Source: sloanreview.mit.edu

Character is about a lot more than ethics — and fostering a culture where it is valued equally alongside competence can result in better decisions and better outcomes.

For all of the attention that leader character gets when we witness its negative extremes — such as when an authoritarian CEO presides over a corrupt or an abusive culture — most organizations give surprisingly little thought to what is actually one of the most significant available levers to effect positive organizational development.

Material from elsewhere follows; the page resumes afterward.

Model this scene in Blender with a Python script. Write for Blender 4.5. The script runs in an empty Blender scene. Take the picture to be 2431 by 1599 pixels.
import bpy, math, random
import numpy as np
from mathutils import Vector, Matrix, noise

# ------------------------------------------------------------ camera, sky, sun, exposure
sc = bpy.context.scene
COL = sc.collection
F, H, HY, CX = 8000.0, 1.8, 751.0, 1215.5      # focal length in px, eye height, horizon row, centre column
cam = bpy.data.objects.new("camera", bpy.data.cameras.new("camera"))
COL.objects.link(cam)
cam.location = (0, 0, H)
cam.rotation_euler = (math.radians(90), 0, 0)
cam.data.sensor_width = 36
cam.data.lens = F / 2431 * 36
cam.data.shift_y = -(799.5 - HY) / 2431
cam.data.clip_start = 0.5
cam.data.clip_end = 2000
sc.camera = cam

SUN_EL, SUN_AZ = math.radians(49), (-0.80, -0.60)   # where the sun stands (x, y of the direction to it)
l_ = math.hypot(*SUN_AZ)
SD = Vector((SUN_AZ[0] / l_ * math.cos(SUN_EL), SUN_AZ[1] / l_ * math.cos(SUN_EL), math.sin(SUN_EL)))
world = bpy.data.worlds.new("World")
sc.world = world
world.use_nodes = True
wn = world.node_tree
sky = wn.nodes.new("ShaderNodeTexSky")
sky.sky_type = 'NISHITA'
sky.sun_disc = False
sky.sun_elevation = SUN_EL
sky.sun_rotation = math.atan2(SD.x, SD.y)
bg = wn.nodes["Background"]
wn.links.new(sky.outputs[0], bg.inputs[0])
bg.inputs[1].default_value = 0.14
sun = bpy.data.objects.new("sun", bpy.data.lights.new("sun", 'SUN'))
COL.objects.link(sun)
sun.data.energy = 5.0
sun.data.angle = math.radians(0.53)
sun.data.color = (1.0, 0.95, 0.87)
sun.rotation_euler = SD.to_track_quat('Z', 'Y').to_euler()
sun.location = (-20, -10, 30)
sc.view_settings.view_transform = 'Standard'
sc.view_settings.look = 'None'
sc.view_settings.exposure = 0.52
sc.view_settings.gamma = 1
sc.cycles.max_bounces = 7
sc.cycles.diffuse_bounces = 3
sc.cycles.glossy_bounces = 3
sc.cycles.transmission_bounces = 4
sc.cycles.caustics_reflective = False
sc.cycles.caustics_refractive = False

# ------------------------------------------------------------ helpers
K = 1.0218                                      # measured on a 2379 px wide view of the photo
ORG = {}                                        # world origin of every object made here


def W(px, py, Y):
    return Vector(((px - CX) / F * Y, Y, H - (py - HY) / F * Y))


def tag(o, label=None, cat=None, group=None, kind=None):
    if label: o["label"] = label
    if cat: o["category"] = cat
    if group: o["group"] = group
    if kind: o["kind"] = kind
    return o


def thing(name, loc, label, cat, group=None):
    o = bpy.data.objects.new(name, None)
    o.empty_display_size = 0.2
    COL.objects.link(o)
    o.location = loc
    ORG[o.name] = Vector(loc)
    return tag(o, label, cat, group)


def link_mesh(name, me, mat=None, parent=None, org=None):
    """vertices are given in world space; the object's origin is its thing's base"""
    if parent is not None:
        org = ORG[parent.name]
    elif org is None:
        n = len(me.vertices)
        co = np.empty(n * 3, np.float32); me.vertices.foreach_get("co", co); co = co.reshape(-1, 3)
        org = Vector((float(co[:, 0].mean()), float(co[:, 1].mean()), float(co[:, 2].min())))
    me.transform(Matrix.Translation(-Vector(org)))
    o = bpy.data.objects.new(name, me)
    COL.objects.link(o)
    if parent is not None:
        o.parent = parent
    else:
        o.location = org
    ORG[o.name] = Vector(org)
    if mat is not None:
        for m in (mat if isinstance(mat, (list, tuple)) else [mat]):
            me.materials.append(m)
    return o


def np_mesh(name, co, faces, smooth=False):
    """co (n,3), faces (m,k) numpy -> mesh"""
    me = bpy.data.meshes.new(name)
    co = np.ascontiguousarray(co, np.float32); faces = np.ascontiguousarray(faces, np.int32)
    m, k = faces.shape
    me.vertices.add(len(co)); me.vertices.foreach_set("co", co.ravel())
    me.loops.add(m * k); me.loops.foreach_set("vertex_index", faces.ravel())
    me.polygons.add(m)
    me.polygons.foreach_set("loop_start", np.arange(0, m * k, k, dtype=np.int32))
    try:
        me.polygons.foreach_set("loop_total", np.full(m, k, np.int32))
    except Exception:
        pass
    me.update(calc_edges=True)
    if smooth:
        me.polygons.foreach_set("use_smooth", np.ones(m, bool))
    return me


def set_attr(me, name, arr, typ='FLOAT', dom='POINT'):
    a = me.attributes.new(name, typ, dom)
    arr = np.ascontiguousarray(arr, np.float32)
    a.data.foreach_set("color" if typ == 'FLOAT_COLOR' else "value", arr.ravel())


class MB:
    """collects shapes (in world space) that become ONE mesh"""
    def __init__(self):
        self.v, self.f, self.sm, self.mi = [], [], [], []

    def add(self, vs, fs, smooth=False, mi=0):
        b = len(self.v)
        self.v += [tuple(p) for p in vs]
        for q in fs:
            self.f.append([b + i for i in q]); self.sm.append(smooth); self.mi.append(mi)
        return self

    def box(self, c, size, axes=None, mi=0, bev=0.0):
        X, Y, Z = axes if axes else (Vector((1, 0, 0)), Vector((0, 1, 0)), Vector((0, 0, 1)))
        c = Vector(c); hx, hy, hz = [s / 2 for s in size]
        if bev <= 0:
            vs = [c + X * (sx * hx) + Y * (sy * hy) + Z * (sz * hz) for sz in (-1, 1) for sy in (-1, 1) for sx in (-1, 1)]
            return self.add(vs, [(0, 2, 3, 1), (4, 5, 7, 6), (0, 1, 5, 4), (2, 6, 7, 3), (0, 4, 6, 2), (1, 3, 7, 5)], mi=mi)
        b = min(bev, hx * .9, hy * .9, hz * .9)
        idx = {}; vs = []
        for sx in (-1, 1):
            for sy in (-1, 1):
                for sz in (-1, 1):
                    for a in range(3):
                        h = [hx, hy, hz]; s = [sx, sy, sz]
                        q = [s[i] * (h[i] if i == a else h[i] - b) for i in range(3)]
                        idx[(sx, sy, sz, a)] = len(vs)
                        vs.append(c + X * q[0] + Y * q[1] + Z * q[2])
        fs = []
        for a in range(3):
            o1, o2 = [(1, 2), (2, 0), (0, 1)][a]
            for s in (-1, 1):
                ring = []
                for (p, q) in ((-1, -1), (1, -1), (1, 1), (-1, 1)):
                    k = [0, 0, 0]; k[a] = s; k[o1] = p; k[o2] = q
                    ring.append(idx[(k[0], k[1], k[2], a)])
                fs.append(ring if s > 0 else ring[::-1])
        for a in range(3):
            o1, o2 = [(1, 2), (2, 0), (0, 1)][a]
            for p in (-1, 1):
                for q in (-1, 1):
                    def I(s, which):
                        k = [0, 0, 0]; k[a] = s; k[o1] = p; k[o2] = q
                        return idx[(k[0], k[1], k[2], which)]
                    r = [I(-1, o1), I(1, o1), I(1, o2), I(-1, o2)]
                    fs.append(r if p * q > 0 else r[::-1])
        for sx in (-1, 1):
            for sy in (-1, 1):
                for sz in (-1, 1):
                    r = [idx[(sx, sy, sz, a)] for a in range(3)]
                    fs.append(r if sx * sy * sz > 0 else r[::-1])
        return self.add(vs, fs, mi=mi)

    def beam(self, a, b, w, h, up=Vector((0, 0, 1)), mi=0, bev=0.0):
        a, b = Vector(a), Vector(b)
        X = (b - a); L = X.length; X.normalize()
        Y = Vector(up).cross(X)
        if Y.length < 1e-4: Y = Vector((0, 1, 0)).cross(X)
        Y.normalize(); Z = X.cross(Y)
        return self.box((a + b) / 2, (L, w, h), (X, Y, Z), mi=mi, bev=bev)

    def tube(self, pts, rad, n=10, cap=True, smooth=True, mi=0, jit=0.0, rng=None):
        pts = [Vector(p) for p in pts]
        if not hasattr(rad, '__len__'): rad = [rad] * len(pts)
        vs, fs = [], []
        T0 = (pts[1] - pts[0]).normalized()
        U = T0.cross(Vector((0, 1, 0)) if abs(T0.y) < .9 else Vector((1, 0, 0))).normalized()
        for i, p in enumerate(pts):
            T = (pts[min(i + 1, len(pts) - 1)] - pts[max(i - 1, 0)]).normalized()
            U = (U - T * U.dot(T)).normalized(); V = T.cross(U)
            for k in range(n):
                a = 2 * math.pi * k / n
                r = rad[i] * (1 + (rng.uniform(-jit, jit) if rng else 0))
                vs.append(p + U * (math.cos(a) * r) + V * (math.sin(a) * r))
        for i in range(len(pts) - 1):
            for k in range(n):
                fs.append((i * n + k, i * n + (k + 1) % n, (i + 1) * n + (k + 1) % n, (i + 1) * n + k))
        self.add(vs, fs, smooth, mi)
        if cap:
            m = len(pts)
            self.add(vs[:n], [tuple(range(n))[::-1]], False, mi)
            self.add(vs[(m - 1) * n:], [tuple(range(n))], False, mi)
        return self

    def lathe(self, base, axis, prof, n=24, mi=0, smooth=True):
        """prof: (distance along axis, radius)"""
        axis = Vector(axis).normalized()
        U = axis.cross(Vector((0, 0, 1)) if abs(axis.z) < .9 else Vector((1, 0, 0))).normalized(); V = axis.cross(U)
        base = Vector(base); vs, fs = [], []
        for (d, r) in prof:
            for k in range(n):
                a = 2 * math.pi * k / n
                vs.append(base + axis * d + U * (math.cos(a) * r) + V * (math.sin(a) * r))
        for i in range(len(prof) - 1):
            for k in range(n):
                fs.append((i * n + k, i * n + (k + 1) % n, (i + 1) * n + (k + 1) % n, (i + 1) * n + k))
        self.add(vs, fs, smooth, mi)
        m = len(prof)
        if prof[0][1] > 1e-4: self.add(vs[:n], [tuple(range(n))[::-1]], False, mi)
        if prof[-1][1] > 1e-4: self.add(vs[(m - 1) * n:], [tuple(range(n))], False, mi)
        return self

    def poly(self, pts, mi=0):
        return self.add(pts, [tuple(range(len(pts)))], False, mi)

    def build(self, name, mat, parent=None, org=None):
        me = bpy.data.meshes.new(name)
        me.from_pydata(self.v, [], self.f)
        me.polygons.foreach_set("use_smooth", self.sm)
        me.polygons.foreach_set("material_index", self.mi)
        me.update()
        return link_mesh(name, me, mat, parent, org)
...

Organizations that fail to hire for and develop positive character among its leaders are missing an opportunity. In fact, one study found that organizations with leaders of high character — those whose employees rated them highly on integrity, responsibility, forgiveness, and compassion — had nearly five times the return on assets of those with low character.1

Why is this aspect of leadership and organizational culture so overlooked? Over more than a decade of investigating leader character in organizations, we’ve found that leaders largely underestimate and misunderstand the concept of character. They marginalize it as just being about ethics rather than recognizing it as the foundation of all judgment and decision-making. They generally assess their own character as “good enough.” They believe it is a fixed trait rather than a quality that can be developed, and so they don’t see how individual strength of character can be embedded and scaled in their own organizations and cultures. Simply put, they don’t see that competence and character go hand in hand.